EXERCISE INSTRUCTIONS:
Starting at the top of the listing, extract every line up to and including the one with "scene.camera = cam". Pictures stay out of the copy.

--- Begin RECORDED INFORMATION ---

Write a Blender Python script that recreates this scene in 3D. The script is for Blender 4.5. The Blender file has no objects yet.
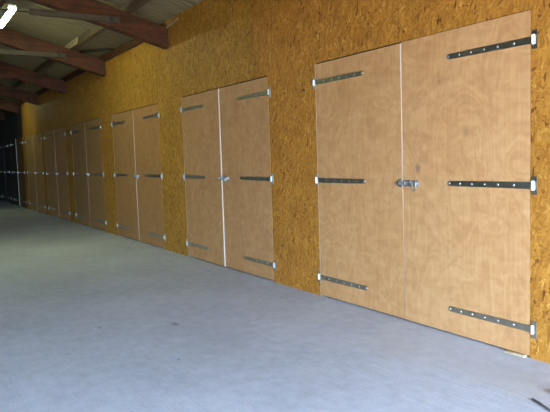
import bpy, bmesh, math, random
from mathutils import Vector, Matrix
random.seed(7)
PI = math.pi
scene = bpy.context.scene
C = scene.collection

# ------------------------------------------------------------------ camera
cam_data = bpy.data.cameras.new('camera')
cam = bpy.data.objects.new('camera', cam_data)
C.objects.link(cam)
F_ = Vector((-0.84141916, 0.53402576, -0.08264556))
R_ = Vector((0.53785275, 0.84240972, -0.03256206))
U_ = Vector((-0.05223244, 0.07184949, 0.9960469))
m = Matrix((R_, U_, -F_)).transposed().to_4x4()
m.translation = (0.0, -3.699, 1.480)
cam.matrix_world = m
cam_data.sensor_fit = 'HORIZONTAL'
cam_data.sensor_width = 36.0
cam_data.lens = 594.8 / 550.0 * 36.0
cam_data.clip_start = 0.05
cam_data.clip_end = 200
scene.camera = cam

# ------------------------------------------------------------------ daylight and exposure
NEAR_END, FAR_END = 2.2, -27.95          # the open end behind the camera, the far gable
SIDE = -8.4                              # the wall across the barn
world = bpy.data.worlds.new('overcast_sky')
scene.world = world
world.use_nodes = True
wn = world.node_tree
wn.nodes['Background'].inputs['Color'].default_value = (0.60, 0.85, 1.27, 1)
wn.nodes['Background'].inputs['Strength'].default_value = 30.0
portal_data = bpy.data.lights.new('daylight_portal', 'AREA')
portal_data.shape = 'RECTANGLE'
portal_data.size, portal_data.size_y = 2.65, 6.6
portal_data.cycles.is_portal = True
portal = bpy.data.objects.new('daylight_portal', portal_data)
C.objects.link(portal)
portal.location = (NEAR_END + 0.12, -4.0, 1.33)
portal.rotation_euler = (0, PI / 2, 0)   # shines towards -x, into the barn
sun_data = bpy.data.lights.new('sun', 'SUN')
sun_data.energy = 9.0
sun_data.angle = math.radians(0.6)
sun_data.color = (1.0, .93, .80)
sun = bpy.data.objects.new('sun', sun_data)
C.objects.link(sun)
sun.rotation_euler = Vector((0.50, -0.22, -0.80)).to_track_quat('-Z', 'Y').to_euler()
scene.view_settings.view_transform = 'Standard'
scene.view_settings.look = 'None'
scene.view_settings.gamma = 1
scene.view_settings.use_curve_mapping = False
scene.view_settings.exposure = 0.0
scene.cycles.use_denoising = True
scene.cycles.max_bounces = 10
scene.cycles.diffuse_bounces = 6
scene.cycles.sample_clamp_indirect = 6.0
LAMP = 116.0                              # brightness of the lamp tubes

# ------------------------------------------------------------------ node helpers
def mat(name):
    mt = bpy.data.materials.new(name)
    mt.use_nodes = True
    nt = mt.node_tree
    return mt, nt, nt.nodes['Principled BSDF']

def nd(nt, kind, **kw):
    n = nt.nodes.new(kind)
    for k, v in kw.items():
        if k in n.inputs.keys():
            n.inputs[k].default_value = v
        else:
            setattr(n, k, v)
    return n

def ramp(nt, src, stops, interp='LINEAR'):
    r = nt.nodes.new('ShaderNodeValToRGB')
    r.color_ramp.interpolation = interp
    el = r.color_ramp.elements
    while len(el) < len(stops):
        el.new(0.5)
    for e, (p, c) in zip(el, stops):
        e.position = p
        e.color = (*c, 1) if len(c) == 3 else c
    nt.links.new(src, r.inputs['Fac'])
    return r

def mixc(nt, fac, a, b, blend='MIX'):
    mx = nt.nodes.new('ShaderNodeMix')
    mx.data_type = 'RGBA'
    mx.blend_type = blend
    for sock, v in ((mx.inputs[0], fac), (mx.inputs[6], a), (mx.inputs[7], b)):
        if hasattr(v, 'links'):
            nt.links.new(v, sock)
        elif isinstance(v, (int, float)):
            sock.default_value = v
        else:
            sock.default_value = (*v, 1)
    return mx.outputs[2]

def math_(nt, op, a, b=None):
    n = nt.nodes.new('ShaderNodeMath')
    n.operation = op
    for i, v in enumerate((a, b)):
        if v is None:
            continue
        if hasattr(v, 'links'):
            nt.links.new(v, n.inputs[i])
        else:
            n.inputs[i].default_value = v
    return n.outputs[0]

def bump(nt, bsdf, height, strength, dist=0.01):
    b = nd(nt, 'ShaderNodeBump', Strength=strength, Distance=dist)
    nt.links.new(height, b.inputs['Height'])
    nt.links.new(b.outputs['Normal'], bsdf.inputs['Normal'])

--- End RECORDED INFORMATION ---

ANSWER:
Write a Blender Python script that recreates this scene in 3D. The script is for Blender 4.5. The Blender file has no objects yet.
import bpy, bmesh, math, random
from mathutils import Vector, Matrix
random.seed(7)
PI = math.pi
scene = bpy.context.scene
C = scene.collection

# ------------------------------------------------------------------ camera
cam_data = bpy.data.cameras.new('camera')
cam = bpy.data.objects.new('camera', cam_data)
C.objects.link(cam)
F_ = Vector((-0.84141916, 0.53402576, -0.08264556))
R_ = Vector((0.53785275, 0.84240972, -0.03256206))
U_ = Vector((-0.05223244, 0.07184949, 0.9960469))
m = Matrix((R_, U_, -F_)).transposed().to_4x4()
m.translation = (0.0, -3.699, 1.480)
cam.matrix_world = m
cam_data.sensor_fit = 'HORIZONTAL'
cam_data.sensor_width = 36.0
cam_data.lens = 594.8 / 550.0 * 36.0
cam_data.clip_start = 0.05
cam_data.clip_end = 200
scene.camera = cam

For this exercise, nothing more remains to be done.